Admittedly this interplay didn’t become obvious until my first scratch performance. Now having begun building the deviant character into my presentation I could feel the audience responding. I was no longer playing to a black hole of participants in a boredom-induced coma – they were laughing, responding, engaged.

…because I could feel the audience responding, I no longer had the terror of presenting to an essentially dead space. I’ll never be able to capture that terror I had which is both incredibly sad and retrospectively beautiful. Now I finally understand the ephemerality of performance. I understand that no two performances are ever really the same from my personal experience as a performer; but as a performer, I’m supposed to capture emotions and sensations and then reiterate them time and time again. I’ve found the responsive repetition of performance quite soothing and relish in the ability of skilled performers to make that repetition feel new, instant, spontaneous. There’s something curious about the affect of repetition on the real emotion rather than the imitation. I’m not imitating myself and, therefore, will never truly capture that raw terror again. I don’t know how I feel about that.

Although I had determined that recapturing that terror as no longer possible, in that moment I had failed to recognize the possibility of another mode of transmission. And even though I had mentioned the role of a skilled performer, I had failed to recognize that a skilled performer also affects the atmosphere. I was also failing to properly interpret the cause of my initial emotional state of terror. I wasn’t actively feeling panic or fear and therefore concluded that due to the new shift in audience responsiveness I would never be able to attain that unexpected fear. Again, it goes back to discovering the impulses of fear and panic I had felt in that initial boring lecture. That feeling of panic came from a sparring between expectation and anticipation. I as a creator must play with and anticipate audience’s expectations. With this scratch performance, although I had begun playing with expectations, I hadn’t anticipated their reactions and thus lost all the uneasiness of my boring lecture. In other words, I was presenting new material but expecting the same reactions. Therefore the interplay between creator–receiver–reactor needed a proper playground to explore the audience-performer paradigm.
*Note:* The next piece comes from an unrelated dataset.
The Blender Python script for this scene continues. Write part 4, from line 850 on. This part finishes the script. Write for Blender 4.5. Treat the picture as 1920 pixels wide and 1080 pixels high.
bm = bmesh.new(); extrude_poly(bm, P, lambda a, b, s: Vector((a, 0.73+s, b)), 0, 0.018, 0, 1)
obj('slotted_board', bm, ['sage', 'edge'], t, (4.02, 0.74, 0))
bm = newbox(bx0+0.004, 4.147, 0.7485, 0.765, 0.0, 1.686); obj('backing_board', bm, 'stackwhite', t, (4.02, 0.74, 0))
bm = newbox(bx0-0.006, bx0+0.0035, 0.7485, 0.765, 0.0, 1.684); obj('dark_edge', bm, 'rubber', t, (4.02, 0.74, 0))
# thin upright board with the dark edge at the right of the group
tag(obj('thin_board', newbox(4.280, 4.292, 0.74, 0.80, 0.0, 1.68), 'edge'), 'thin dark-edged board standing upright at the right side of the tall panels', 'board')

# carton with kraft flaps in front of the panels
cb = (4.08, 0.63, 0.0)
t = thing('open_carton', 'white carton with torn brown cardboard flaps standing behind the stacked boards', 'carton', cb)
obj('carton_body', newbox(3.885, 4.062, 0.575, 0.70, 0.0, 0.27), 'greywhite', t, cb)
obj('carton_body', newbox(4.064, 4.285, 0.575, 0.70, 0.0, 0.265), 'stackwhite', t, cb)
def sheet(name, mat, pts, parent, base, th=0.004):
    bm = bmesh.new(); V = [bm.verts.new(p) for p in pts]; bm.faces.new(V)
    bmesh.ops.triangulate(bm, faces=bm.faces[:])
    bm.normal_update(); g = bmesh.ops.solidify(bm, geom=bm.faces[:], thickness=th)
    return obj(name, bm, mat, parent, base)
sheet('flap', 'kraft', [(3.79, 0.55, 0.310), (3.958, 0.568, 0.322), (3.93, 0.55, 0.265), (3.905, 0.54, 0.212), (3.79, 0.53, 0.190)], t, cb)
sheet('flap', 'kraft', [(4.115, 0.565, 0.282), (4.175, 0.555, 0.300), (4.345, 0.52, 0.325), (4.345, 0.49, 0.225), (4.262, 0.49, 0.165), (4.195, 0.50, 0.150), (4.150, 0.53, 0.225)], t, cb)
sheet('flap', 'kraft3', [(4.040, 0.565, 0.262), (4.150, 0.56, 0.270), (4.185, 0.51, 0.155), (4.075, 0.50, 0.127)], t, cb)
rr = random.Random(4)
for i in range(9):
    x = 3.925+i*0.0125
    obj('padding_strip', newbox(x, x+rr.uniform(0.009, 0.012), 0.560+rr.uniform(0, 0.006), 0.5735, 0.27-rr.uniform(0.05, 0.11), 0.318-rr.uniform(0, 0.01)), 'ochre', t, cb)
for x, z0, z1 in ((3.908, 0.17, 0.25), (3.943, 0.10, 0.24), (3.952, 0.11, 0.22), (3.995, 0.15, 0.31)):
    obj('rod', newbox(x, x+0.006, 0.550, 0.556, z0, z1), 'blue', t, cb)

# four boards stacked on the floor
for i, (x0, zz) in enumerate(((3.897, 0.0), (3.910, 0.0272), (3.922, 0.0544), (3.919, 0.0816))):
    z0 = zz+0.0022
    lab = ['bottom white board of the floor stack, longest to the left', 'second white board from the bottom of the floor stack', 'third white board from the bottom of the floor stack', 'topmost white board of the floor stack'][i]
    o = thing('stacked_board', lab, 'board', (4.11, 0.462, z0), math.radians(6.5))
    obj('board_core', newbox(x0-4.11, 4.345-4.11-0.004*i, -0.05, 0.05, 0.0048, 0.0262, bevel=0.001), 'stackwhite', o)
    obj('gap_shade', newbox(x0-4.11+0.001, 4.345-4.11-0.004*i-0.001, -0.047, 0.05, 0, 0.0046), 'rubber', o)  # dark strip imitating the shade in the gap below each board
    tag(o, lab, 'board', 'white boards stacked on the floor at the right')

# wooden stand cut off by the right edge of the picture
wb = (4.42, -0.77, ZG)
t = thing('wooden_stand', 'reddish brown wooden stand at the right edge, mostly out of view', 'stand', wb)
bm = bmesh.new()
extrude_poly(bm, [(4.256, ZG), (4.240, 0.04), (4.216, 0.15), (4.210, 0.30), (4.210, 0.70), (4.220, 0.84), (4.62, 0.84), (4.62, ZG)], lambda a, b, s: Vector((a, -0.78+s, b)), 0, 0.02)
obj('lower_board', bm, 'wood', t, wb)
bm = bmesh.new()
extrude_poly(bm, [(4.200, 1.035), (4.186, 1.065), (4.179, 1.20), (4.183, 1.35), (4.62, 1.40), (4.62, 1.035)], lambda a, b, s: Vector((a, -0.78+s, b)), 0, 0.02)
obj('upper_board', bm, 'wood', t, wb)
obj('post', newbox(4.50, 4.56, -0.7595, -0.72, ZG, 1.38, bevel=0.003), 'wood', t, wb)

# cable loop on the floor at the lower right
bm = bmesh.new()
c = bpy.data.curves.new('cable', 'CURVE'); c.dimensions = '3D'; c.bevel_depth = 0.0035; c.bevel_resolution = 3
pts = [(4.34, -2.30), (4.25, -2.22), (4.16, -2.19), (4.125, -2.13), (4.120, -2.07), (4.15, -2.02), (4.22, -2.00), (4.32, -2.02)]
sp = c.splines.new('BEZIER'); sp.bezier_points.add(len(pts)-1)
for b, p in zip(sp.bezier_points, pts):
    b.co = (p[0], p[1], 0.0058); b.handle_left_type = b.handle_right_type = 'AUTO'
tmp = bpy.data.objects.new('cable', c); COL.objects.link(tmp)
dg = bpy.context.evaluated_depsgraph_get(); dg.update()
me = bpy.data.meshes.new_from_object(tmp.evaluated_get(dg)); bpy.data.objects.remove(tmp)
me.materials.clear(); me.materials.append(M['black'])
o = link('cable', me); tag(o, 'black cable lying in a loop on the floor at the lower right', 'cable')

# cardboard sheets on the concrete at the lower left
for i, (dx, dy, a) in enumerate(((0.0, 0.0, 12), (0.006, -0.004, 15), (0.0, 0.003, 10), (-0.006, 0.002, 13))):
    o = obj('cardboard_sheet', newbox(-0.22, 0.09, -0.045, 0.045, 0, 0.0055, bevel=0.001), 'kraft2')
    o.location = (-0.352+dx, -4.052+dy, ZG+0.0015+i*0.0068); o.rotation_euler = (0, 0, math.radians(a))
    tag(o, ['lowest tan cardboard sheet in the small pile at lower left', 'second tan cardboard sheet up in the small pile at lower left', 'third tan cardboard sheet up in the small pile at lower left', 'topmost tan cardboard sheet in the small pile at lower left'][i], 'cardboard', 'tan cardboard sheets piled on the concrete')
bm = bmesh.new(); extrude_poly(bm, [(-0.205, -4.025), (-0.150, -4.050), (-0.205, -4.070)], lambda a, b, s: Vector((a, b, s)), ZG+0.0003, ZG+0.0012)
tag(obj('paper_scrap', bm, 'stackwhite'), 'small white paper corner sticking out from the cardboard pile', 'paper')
If I wanted to recapture the uneasiness felt in the boring lecture, I would have to actively place it back into the fold. In order to do this, I replaced the fear of feeling out of control with my own fear of vulnerability. Therefore, I made myself vulnerable, uncomfortably so, and invited the audience into that vulnerability and state of uneasiness.
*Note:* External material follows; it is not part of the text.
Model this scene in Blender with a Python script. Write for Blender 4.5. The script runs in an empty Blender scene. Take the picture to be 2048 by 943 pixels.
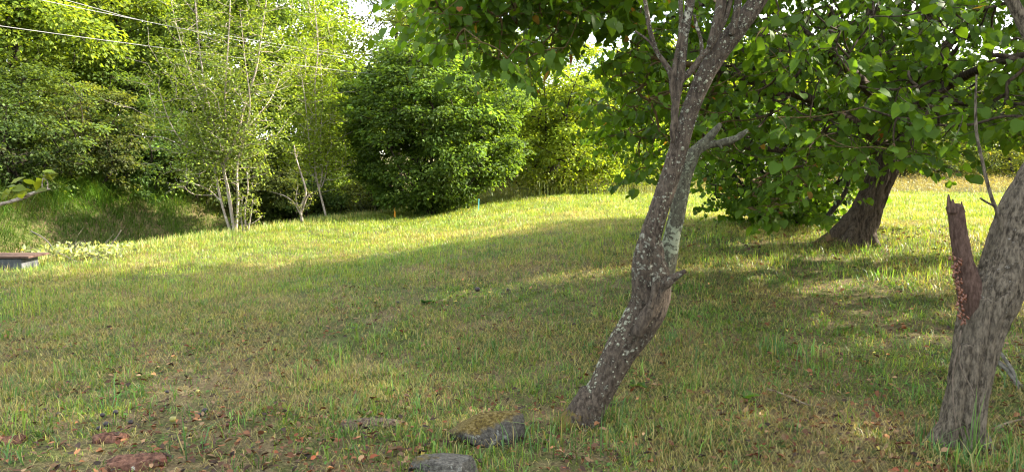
import bpy, math, random
import numpy as np
from mathutils import Vector

random.seed(7)
R = np.random.default_rng(11)
SC = bpy.context.scene
COL = SC.collection

# ------------------------------------------------------------------ camera
CAM_H = 1.6
F_PX = 1462.0                      # focal length in photograph pixels (2048 wide)
PITCH = math.atan(141.5 / F_PX)
cd = bpy.data.cameras.new('camera')
cd.sensor_width = 36.0
cd.lens = F_PX / 2048 * 36.0
cd.clip_start = 0.05
cd.clip_end = 2000
cam = bpy.data.objects.new('camera', cd)
COL.objects.link(cam)
cam.location = (0, 0, CAM_H)
cam.rotation_euler = (math.radians(90) - PITCH, 0, 0)
SC.camera = cam

# ------------------------------------------------------------------ light
SUN_EL = math.radians(29)
SUN_AZ = math.radians(10)          # angle of the sun beyond the +x axis, towards +y
sun_dir = np.array([math.cos(SUN_EL) * math.cos(SUN_AZ), math.cos(SUN_EL) * math.sin(SUN_AZ), math.sin(SUN_EL)])
sl = bpy.data.lights.new('sun', 'SUN')
sl.energy = 4.8
sl.angle = math.radians(0.53)
sl.color = (1.0, 0.91, 0.76)
so = bpy.data.objects.new('sun', sl)
COL.objects.link(so)
so.rotation_euler = Vector(sun_dir).to_track_quat('Z', 'Y').to_euler()
so.location = (20, 5, 20)

W = bpy.data.worlds.new('World')
SC.world = W
W.use_nodes = True
nt = W.node_tree
nt.nodes.clear()
wo = nt.nodes.new('ShaderNodeOutputWorld')
bg = nt.nodes.new('ShaderNodeBackground')
sky = nt.nodes.new('ShaderNodeTexSky')
sky.sky_type = 'NISHITA'
sky.sun_disc = False
sky.sun_elevation = SUN_EL
sky.sun_rotation = math.radians(90) - SUN_AZ
sky.dust_density = 1.5
tcw = nt.nodes.new('ShaderNodeTexCoord')
nz = nt.nodes.new('ShaderNodeTexNoise')
nz.inputs['Scale'].default_value = 3.2
nz.inputs['Detail'].default_value = 6
nz.inputs['Roughness'].default_value = 0.55
cr = nt.nodes.new('ShaderNodeValToRGB')
cr.color_ramp.elements[0].position = 0.40
cr.color_ramp.elements[1].position = 0.60
mx = nt.nodes.new('ShaderNodeMix')
mx.data_type = 'RGBA'
mx.inputs[7].default_value = (5.3, 5.3, 5.1, 1)      # white cloud
nt.links.new(tcw.outputs['Generated'], nz.inputs['Vector'])
nt.links.new(nz.outputs['Fac'], cr.inputs['Fac'])
nt.links.new(cr.outputs['Color'], mx.inputs[0])
nt.links.new(sky.outputs['Color'], mx.inputs[6])
nt.links.new(mx.outputs[2], bg.inputs['Color'])
bg.inputs['Strength'].default_value = 0.15
nt.links.new(bg.outputs[0], wo.inputs['Surface'])

SC.view_settings.view_transform = 'Standard'
SC.view_settings.look = 'None'
SC.view_settings.exposure = 2.6
SC.view_settings.gamma = 1.0
SC.view_settings.use_curve_mapping = False
SC.render.engine = 'CYCLES'
SC.cycles.pixel_filter_type = 'BLACKMAN_HARRIS'
SC.cycles.filter_width = 1.15
cy = SC.cycles
cy.max_bounces = 6
cy.diffuse_bounces = 4
cy.glossy_bounces = 2
cy.transmission_bounces = 4
cy.transparent_max_bounces = 4
cy.sample_clamp_indirect = 6
cy.use_denoising = True
cy.denoising_prefilter = 'ACCURATE'
cy.caustics_reflective = False
cy.caustics_refractive = False

# ------------------------------------------------------------------ maths helpers
def lerp(a, b, t): return a + (b - a) * t
def sstep(t):
    t = np.clip(t, 0, 1)
    return t * t * (3 - 2 * t)
def unit(v):
    return v / np.maximum(np.linalg.norm(v, axis=-1, keepdims=True), 1e-9)
_tab = np.random.default_rng(5).random(65536)
def _h(ix, iy, iz):
    return _tab[((ix * 73856093) ^ (iy * 19349663) ^ (iz * 83492791)) & 65535]
def noise(x, y, z=0.0):
    x, y, z = np.broadcast_arrays(np.asarray(x, float), np.asarray(y, float), np.asarray(z, float))
    fx, fy, fz = np.floor(x), np.floor(y), np.floor(z)
    ix, iy, iz = fx.astype(np.int64), fy.astype(np.int64), fz.astype(np.int64)
    u, v, w = sstep(x - fx), sstep(y - fy), sstep(z - fz)
    r = 0
    for a in (0, 1):
        for b in (0, 1):
            for c in (0, 1):
                r = r + _h(ix + a, iy + b, iz + c) * (u if a else 1 - u) * (v if b else 1 - v) * (w if c else 1 - w)
    return r
def fbm(x, y, z=0.0, o=3):
    r, a, s = 0, 1.0, 0
    for i in range(o):
        r = r + a * noise(x * 2 ** i + 7.3 * i, y * 2 ** i + 3.1 * i, z * 2 ** i)
        s += a
        a *= 0.5
    return r / s

CREST_Y = [-10, 8, 11, 12, 16, 20, 24, 28, 34, 45, 120]
CREST_X = [-10.5, -8.6, -8.0, -7.6, -6.1, -4.9, -3.2, -1.8, 0.5, 4, 30]
def crest(y): return np.interp(y, CREST_Y, CREST_X)
def H(x, y):
    x = np.asarray(x, float); y = np.asarray(y, float)
    rise = 0.58 * sstep((x + 4.5) / 6.5) * sstep((y - 4.5) / 6.5)
    left = 0.12 * sstep((y - 8) / 10)
    z = np.maximum(rise, left) + 0.012 * np.maximum(y - 24, 0)
    d = crest(y) - x
    drop = -1.35 * sstep(d / 3.2)
    bank = 2.15 * sstep((d - 4.3) / 3.6) + 0.06 * np.maximum(d - 8, 0)
    z = z + drop + bank
    z = z + 0.05 * (fbm(x * 0.9, y * 0.9, 1.5, 2) - 0.5) + 0.03 * (noise(x * 3.1, y * 3.1, 9.0) - 0.5)
    return z

CP, SP = math.cos(PITCH), math.sin(PITCH)
def ray(px, py):
    u = (np.asarray(px, float) - 1024) / F_PX
    v = -(np.asarray(py, float) - 471.5) / F_PX
    return np.stack(np.broadcast_arrays(u, CP + v * SP, -SP + v * CP), -1)
def at(px, py, Y):
    d = ray(px, py)
    t = np.asarray(Y, float) / d[..., 1]
    return d * t[..., None] + np.array([0, 0, CAM_H])
def hit(px, py, tmax=60):
    d = ray(px, py)
    ts = np.linspace(1.5, tmax, 1200)
    P = d[None] * ts[:, None]
    z = P[:, 2] + CAM_H
    under = z < H(P[:, 0], P[:, 1])
    k = np.argmax(under) if under.any() else len(ts) - 1
    p = P[k]
    return np.array([p[0], p[1], float(H(p[0], p[1]))])
def on(px, Y, dz=0.0):
    x = (px - 1024) / F_PX * Y / CP * 1.0
    return np.array([x, Y, float(H(x, Y)) + dz])

# ------------------------------------------------------------------ object helpers
def tag(o, label=None, cat=None, group=None, kind=None):
    if label: o['label'] = label
    if cat: o['category'] = cat
    if group: o['group'] = group
    if kind: o['kind'] = kind
    return o
def empty(name, loc, label, cat, group=None):
    o = bpy.data.objects.new(name, None)
    o.empty_display_size = 0.3
    COL.objects.link(o)
    o.location = [float(c) for c in loc]
    return tag(o, label, cat, group)
def build(name, parts, mat, parent=None, smooth=True):
    """parts: list of (V, F, C) numpy arrays; F has 3 or 4 columns, C is per-vertex rgb or None."""
    parts = [p for p in parts if len(p[0])]
    Vs, loops, starts, cols = [], [], [], []
    off, ls = 0, 0
    for V, F, Cc in parts:
        V = np.asarray(V, np.float32).reshape(-1, 3); F = np.asarray(F, np.int64)
        Vs.append(V)
        k = F.shape[1]
        loops.append((F + off).ravel())
        starts.append(ls + np.arange(len(F)) * k)
        ls += F.size
        off += len(V)
        if Cc is None: Cc = np.ones((len(V), 3)) * 0.5
        cols.append(np.asarray(Cc, np.float32))
    V = np.concatenate(Vs); L = np.concatenate(loops).astype(np.int32); S = np.concatenate(starts).astype(np.int32)
    org = np.zeros(3)
    if parent is not None: org = np.array(parent.location)
    me = bpy.data.meshes.new(name)
    me.vertices.add(len(V)); me.vertices.foreach_set('co', (V - org).astype(np.float32).ravel())
    me.loops.add(len(L)); me.loops.foreach_set('vertex_index', L)
    me.polygons.add(len(S)); me.polygons.foreach_set('loop_start', S)
    me.update(calc_edges=True)
    if smooth: me.polygons.foreach_set('use_smooth', np.ones(len(S), bool))
    ca = me.color_attributes.new('col', 'FLOAT_COLOR', 'POINT')
    cc = np.concatenate(cols); cc = np.concatenate([cc, np.ones((len(cc), 1), np.float32)], 1)
    ca.data.foreach_set('color', cc.astype(np.float32).ravel())
    me.validate()
    if mat: me.materials.append(mat)
    o = bpy.data.objects.new(name, me)
    COL.objects.link(o)
    if parent is not None: o.parent = parent
    return o

# ------------------------------------------------------------------ materials
def mat_base(name):
    m = bpy.data.materials.new(name); m.use_nodes = True
    n = m.node_tree; n.nodes.clear()
    out = n.nodes.new('ShaderNodeOutputMaterial')
    return m, n, out
def leaf_mat(name, trans=0.5, rough=0.55, spec=0.18, tcol=(1.9, 1.75, 0.55)):
    m, n, out = mat_base(name)
    at_ = n.nodes.new('ShaderNodeAttribute'); at_.attribute_name = 'col'
    p = n.nodes.new('ShaderNodeBsdfPrincipled')
    p.inputs['Roughness'].default_value = rough
    p.inputs['Specular IOR Level'].default_value = spec
    n.links.new(at_.outputs['Color'], p.inputs['Base Color'])
    t = n.nodes.new('ShaderNodeBsdfTranslucent')
    mu = n.nodes.new('ShaderNodeMix'); mu.data_type = 'RGBA'; mu.blend_type = 'MULTIPLY'
    mu.inputs[0].default_value = 1.0; mu.inputs[7].default_value = (*tcol, 1)
    n.links.new(at_.outputs['Color'], mu.inputs[6]); n.links.new(mu.outputs[2], t.inputs['Color'])
    ms = n.nodes.new('ShaderNodeMixShader'); ms.inputs[0].default_value = trans
    n.links.new(p.outputs[0], ms.inputs[1]); n.links.new(t.outputs[0], ms.inputs[2])
    n.links.new(ms.outputs[0], out.inputs['Surface'])
    return m
LEAF = leaf_mat('leaf')
GRASS = leaf_mat('grass', 0.4, 0.45, 0.3, (1.6, 1.5, 0.6))
DRY = leaf_mat('dry_leaf', 0.15, 0.7, 0.2, (1.1, 0.9, 0.6))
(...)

In creating the final project, I was now actively working on what I call the triangulation of affect, a play on Teresa Brennan’s seminal work on the language of the body and its Transmission of Affect. Although I was doing a solo piece, I had created two distinct characters and their interaction relied heavily on audience responses. These reactions were anticipated in order to create the characters. Although the deviant character of the PowerPoint was fixed, the lecturer, performed by me, was not. I was able to react to the audience in real time while simultaneously anticipating and playing out the sequence of the piece.

According to Brennan, affects are overwhelming emotions and the only thing salient about them is that they are transmitted. She privileges feelings over affects, because affects are thoughtless and not attuned to language and sensation. This inability to properly communicate affects troubles Brennan and although I was sceptical in this inability to process the physiological change that affect has on the audience it wasn’t until I actually performed that I understood her concern. After my performance, those I asked had trouble articulating what they just experienced. Many mentioned feelings but weren’t able to communicate exactly what feelings were felt. It’s as if the affect of my performance somehow short-circuited Broca’s area of the brain – making language production difficult. My own physiological shift immediately after the performance was completely short-circuited as my autonomic system shook my body ferociously until the energy eventually dissipated.
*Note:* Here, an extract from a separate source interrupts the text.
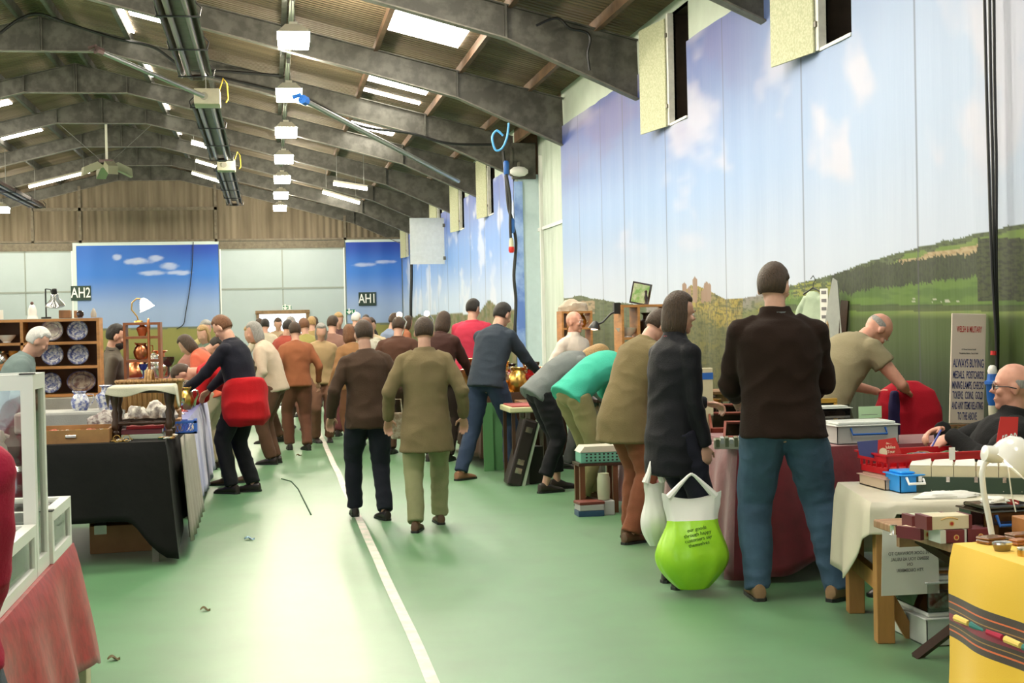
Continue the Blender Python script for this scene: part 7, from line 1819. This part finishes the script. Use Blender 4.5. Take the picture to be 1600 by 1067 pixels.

What happened in my performance to cause this? Where in my triangulation of affect allowed for this build up of energy or ‘energetics’ as Brennan discusses, i.e. ‘the study of the energetic and affective connections between an individual, other people and the surrounding environment’?  The connection between myself, the audience and the environment was made explicit in the structure of the piece. Using my basic understanding of the audience-performance paradigm to my advantage, I slowly shifted and shaped the audience’s responses. Whenever they would laugh or respond to the presentation, I would acknowledge it, thereby encouraging them to continue responding openly. Then came the shift from a cognitive interaction to a physiological or visceral response. As Brennan argues, we don’t just read bodies with our eyes, we read them with all of our senses. We smell fear, are attuned to the quickened heartbeat of nervousness, we tense up with others’ tensions. Affects are material things, meaning they have a physical impact, albeit an unconscious one. In other words, they created a physiological shift through a chemical and energetic response in the nervous system. It’s only after the affect has occurred do we become aware of them.

As my nervous energy grew, so too did the tension in my body – this tension transferred to the audience. They grew tense with me. They became increasingly uncomfortable in my own discomfort. Not only does my energy transfer to the audience but the charge continues within the audience as well. With the climactic crack of the laptop against the corner of the table, the audience shared a cathartic moment, a communal release. In inviting the audience to respond, in playing with their expectations and creating a highly charged atmosphere of uneasiness and nervous tension, I was able build affect into my project and able to facilitate it bodily, physiologically and thus transfer my energy to the audience, and in turn build upon their energetic responses. It’s as if, momentarily I had created a perpetual motion machine of affect as we continued to build off of one another. Although I am the creator of the affect, I still rely on the audience’s collective response – without it there would be no concentrated tension, no build-up and thus no subsequent release.